What the Work Looks Like

By Aura Bogado Jul 06, 2015

Some eight years ago, Alpha Amadou Diallo, a 30-something, Bronx-based activist born in Guinea,  started thinking about how he could improve the way working people of color bank. Diallo eventually realized that the entity he created should serve a population that big banks rarely serve: poor, frequently criminalized immigrants to the United States, including folks from West Africa.  

On the way to establishing the service he plans to call the Pan-African Credit Union (PAFCU), Diallo has studied finance, worked in banking and law, and set up a development entity focused on completing the chartering process for the credit union.

The Pan African Credit Union, says Diallo, will serve seven communities in The Bronx, New York, where 96 percent of the residents have low and moderate incomes and 98 percent are non-white.

Via a random survey necessary to creating the credit union, Diallo and his team have secured about 430 people who have expressed interest in the venture. Next, Diallo is planning to raise $300,000 through donations from charitable foundations, individual philanthropists and everyday donors.

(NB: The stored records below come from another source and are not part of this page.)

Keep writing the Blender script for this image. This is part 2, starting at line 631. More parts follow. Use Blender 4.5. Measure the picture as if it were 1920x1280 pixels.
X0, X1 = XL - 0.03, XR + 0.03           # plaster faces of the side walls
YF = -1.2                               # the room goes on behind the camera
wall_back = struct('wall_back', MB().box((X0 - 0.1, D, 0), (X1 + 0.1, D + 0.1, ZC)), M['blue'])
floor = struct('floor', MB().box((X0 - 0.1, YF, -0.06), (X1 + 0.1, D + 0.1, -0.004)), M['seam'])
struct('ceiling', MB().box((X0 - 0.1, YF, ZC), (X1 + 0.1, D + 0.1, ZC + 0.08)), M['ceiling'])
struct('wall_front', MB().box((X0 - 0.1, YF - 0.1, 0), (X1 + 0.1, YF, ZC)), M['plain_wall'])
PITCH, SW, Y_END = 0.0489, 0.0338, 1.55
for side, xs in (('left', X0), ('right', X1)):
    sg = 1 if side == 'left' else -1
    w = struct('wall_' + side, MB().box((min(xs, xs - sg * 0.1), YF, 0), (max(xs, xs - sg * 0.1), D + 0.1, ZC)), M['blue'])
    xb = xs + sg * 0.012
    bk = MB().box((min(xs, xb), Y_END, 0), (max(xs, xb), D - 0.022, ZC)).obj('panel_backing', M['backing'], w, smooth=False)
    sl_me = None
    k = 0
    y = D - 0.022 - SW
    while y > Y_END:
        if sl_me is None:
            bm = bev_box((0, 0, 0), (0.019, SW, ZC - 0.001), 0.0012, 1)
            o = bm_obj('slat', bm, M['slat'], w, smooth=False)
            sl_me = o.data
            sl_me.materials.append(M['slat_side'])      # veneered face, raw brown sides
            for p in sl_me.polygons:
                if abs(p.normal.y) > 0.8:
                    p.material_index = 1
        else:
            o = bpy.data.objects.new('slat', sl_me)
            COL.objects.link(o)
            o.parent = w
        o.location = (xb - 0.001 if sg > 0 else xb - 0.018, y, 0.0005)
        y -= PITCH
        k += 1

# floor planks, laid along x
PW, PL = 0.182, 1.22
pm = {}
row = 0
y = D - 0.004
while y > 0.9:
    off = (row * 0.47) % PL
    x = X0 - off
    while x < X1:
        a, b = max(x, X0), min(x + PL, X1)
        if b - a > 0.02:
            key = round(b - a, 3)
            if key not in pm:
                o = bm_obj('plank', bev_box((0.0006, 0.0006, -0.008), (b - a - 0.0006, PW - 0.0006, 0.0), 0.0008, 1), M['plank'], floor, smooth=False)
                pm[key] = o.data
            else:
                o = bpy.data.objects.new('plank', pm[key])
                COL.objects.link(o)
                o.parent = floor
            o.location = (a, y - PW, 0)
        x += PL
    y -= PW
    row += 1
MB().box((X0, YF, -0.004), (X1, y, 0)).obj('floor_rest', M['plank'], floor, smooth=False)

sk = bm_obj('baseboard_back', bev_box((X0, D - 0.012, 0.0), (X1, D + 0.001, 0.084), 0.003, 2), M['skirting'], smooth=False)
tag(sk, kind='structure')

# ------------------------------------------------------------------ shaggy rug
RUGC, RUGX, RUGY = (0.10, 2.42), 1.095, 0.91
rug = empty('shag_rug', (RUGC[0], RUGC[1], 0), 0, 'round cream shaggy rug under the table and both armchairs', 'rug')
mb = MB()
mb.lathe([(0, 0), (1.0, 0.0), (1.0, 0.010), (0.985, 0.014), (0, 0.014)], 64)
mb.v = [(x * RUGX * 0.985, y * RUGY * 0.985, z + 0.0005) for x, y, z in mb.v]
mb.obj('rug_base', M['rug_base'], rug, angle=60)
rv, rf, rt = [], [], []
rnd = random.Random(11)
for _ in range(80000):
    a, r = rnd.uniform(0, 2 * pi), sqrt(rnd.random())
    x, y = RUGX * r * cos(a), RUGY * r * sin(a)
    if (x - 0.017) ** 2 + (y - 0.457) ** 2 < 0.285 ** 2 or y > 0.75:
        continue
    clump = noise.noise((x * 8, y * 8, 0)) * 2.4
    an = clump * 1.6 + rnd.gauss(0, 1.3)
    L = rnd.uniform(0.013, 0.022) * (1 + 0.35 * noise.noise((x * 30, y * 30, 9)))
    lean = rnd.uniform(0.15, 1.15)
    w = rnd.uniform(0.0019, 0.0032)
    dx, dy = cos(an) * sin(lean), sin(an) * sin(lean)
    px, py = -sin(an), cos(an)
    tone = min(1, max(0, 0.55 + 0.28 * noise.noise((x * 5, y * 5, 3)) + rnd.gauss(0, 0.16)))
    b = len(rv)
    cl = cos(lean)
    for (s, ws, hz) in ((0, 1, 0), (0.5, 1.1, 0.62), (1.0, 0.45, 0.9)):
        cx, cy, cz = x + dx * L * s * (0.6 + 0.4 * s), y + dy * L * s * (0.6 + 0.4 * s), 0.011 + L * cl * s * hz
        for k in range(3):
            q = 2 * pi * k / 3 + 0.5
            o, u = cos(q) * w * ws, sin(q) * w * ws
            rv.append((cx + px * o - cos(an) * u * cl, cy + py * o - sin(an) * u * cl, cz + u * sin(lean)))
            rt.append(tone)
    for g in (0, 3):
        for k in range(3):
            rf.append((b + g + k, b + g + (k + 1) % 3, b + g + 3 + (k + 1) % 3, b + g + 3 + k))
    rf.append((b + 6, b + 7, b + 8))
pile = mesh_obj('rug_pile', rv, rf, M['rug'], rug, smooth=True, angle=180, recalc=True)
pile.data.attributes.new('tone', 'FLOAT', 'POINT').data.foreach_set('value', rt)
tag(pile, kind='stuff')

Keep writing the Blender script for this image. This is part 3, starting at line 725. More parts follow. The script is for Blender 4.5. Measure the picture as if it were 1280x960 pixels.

Part of what stands out about Diallo is how he understands the fear that some poor people and recent U.S. immigrants of color have about banks. Saddled with high-interest check-cashing and, for some migrants, memories of bank runs back home, many underserved people hold the belief that storing their money under a mattress is the best option. But Diallo says he dreams of a place that can keep members’ money safe, provide low-rate loans and cut fees for the vital remittances they send  home.